---------- DATA BLOCK ----------

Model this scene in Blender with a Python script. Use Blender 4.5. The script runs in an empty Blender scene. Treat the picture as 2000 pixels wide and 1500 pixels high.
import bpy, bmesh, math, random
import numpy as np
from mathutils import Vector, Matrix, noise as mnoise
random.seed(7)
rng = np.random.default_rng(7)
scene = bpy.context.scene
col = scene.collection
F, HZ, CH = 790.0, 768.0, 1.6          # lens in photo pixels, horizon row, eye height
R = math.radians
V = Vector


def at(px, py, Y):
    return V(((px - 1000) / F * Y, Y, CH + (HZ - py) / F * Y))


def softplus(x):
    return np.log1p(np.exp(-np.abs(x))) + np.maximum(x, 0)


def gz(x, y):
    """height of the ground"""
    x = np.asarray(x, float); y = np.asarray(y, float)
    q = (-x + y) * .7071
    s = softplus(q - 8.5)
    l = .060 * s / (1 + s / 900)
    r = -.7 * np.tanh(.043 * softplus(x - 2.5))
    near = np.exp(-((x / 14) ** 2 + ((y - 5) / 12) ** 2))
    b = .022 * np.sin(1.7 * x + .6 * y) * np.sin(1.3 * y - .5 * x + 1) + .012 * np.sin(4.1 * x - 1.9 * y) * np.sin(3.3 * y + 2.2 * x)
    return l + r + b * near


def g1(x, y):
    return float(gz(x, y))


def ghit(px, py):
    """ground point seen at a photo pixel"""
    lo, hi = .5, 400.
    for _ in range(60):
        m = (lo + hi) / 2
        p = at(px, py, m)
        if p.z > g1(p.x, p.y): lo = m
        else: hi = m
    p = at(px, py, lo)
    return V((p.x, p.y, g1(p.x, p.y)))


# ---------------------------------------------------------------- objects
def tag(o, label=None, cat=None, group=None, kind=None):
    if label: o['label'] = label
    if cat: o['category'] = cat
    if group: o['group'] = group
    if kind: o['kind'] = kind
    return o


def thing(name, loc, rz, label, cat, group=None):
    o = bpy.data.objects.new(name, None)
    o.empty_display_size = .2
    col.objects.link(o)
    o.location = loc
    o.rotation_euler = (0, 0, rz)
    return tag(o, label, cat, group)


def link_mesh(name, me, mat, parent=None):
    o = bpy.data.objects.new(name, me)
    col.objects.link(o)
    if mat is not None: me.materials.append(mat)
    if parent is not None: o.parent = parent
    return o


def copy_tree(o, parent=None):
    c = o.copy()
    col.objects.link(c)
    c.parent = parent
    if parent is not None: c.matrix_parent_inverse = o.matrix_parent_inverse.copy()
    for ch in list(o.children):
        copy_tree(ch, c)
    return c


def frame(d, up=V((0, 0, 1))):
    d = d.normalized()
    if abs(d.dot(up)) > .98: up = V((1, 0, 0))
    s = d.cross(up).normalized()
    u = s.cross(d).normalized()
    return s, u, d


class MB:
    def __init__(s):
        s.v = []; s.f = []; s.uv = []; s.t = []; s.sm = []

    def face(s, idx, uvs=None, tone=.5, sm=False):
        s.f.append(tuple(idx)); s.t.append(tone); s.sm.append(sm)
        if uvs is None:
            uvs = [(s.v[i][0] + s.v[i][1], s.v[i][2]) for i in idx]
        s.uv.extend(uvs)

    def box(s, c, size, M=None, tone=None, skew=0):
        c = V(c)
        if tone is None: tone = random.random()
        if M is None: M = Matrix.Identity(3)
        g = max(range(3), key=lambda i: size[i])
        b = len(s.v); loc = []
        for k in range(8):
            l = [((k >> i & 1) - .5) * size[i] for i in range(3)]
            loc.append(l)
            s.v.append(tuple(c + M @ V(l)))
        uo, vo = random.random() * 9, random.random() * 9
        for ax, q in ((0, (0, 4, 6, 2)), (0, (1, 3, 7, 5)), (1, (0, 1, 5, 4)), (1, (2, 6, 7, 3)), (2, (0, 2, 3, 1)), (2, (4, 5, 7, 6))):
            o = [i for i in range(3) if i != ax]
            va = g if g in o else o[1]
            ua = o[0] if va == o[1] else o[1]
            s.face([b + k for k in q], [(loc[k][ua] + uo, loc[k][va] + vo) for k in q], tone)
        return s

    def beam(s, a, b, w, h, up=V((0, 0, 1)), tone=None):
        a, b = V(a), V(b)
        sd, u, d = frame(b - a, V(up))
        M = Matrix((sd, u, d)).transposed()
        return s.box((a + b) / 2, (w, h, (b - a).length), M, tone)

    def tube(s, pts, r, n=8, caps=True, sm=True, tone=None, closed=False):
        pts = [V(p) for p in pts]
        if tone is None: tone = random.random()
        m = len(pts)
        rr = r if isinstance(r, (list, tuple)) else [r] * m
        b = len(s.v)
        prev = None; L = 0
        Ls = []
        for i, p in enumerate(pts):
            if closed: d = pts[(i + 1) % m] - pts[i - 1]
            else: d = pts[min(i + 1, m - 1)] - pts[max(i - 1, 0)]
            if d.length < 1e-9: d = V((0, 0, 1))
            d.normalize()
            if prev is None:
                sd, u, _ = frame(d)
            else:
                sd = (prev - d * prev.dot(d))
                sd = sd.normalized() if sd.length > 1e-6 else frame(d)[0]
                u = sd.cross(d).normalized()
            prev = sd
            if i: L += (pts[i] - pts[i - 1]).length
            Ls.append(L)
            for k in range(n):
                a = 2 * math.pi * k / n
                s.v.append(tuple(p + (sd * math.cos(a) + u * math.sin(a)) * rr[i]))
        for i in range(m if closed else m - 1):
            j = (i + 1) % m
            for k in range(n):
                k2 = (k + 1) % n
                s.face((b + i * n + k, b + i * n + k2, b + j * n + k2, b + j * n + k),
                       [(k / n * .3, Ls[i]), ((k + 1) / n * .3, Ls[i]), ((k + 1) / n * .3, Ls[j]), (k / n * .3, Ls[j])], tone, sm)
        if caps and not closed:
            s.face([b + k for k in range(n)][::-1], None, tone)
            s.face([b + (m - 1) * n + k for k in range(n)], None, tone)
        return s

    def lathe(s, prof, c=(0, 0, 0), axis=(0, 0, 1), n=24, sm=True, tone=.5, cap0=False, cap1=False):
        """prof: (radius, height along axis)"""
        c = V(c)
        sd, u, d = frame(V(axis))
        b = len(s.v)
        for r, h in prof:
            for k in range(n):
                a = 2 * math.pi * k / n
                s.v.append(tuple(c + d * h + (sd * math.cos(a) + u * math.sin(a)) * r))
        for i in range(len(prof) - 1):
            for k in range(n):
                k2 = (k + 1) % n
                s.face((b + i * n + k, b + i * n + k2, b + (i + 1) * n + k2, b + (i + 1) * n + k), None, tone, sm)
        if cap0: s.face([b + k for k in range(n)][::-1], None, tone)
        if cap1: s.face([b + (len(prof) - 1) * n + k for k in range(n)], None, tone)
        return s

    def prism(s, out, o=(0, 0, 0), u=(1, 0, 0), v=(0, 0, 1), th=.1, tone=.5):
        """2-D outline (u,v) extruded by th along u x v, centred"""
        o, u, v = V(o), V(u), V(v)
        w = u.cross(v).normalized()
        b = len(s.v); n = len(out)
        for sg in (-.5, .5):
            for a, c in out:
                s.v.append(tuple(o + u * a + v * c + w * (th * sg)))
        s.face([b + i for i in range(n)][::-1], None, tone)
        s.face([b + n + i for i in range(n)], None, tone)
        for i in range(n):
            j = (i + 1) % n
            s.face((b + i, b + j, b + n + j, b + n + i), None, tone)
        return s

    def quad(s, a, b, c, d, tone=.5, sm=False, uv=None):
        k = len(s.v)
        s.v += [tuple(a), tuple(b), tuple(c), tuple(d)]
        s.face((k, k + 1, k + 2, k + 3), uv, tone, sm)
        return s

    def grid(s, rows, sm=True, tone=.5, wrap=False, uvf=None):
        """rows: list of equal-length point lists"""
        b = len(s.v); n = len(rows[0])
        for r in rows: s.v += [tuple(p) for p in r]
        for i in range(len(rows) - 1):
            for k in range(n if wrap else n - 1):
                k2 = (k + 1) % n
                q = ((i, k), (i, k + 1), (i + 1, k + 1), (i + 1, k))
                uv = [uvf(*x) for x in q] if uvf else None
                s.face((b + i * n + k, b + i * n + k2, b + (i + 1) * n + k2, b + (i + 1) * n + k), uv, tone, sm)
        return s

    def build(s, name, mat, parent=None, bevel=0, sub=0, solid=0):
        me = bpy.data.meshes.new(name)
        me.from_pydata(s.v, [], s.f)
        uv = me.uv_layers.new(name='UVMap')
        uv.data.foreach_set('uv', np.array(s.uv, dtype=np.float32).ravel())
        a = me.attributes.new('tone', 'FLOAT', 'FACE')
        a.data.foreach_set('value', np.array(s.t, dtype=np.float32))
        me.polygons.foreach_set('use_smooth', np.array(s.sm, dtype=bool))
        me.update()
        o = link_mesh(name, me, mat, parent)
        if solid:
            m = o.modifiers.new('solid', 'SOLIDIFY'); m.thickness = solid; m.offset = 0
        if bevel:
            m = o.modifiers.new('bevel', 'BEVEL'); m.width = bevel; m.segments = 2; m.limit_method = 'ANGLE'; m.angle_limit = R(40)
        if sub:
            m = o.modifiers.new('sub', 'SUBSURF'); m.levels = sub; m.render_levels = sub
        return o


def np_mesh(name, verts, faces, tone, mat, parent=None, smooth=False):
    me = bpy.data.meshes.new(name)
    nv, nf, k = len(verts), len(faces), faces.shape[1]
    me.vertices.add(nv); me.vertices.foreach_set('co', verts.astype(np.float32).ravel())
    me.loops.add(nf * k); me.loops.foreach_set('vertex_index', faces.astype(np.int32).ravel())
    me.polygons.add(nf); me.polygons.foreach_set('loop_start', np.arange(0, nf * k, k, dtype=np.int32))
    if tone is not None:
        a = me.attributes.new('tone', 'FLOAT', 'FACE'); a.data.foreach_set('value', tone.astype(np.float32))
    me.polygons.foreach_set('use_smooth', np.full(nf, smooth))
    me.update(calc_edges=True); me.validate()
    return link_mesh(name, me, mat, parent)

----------

Reproduce exactly, please, only the lines from the start of the data above to the line that contains "return V((p.x, p.y, g1(p.x, p.y)))", with both ends kept.

Model this scene in Blender with a Python script. Use Blender 4.5. The script runs in an empty Blender scene. Treat the picture as 2000 pixels wide and 1500 pixels high.
import bpy, bmesh, math, random
import numpy as np
from mathutils import Vector, Matrix, noise as mnoise
random.seed(7)
rng = np.random.default_rng(7)
scene = bpy.context.scene
col = scene.collection
F, HZ, CH = 790.0, 768.0, 1.6          # lens in photo pixels, horizon row, eye height
R = math.radians
V = Vector


def at(px, py, Y):
    return V(((px - 1000) / F * Y, Y, CH + (HZ - py) / F * Y))


def softplus(x):
    return np.log1p(np.exp(-np.abs(x))) + np.maximum(x, 0)


def gz(x, y):
    """height of the ground"""
    x = np.asarray(x, float); y = np.asarray(y, float)
    q = (-x + y) * .7071
    s = softplus(q - 8.5)
    l = .060 * s / (1 + s / 900)
    r = -.7 * np.tanh(.043 * softplus(x - 2.5))
    near = np.exp(-((x / 14) ** 2 + ((y - 5) / 12) ** 2))
    b = .022 * np.sin(1.7 * x + .6 * y) * np.sin(1.3 * y - .5 * x + 1) + .012 * np.sin(4.1 * x - 1.9 * y) * np.sin(3.3 * y + 2.2 * x)
    return l + r + b * near


def g1(x, y):
    return float(gz(x, y))


def ghit(px, py):
    """ground point seen at a photo pixel"""
    lo, hi = .5, 400.
    for _ in range(60):
        m = (lo + hi) / 2
        p = at(px, py, m)
        if p.z > g1(p.x, p.y): lo = m
        else: hi = m
    p = at(px, py, lo)
    return V((p.x, p.y, g1(p.x, p.y)))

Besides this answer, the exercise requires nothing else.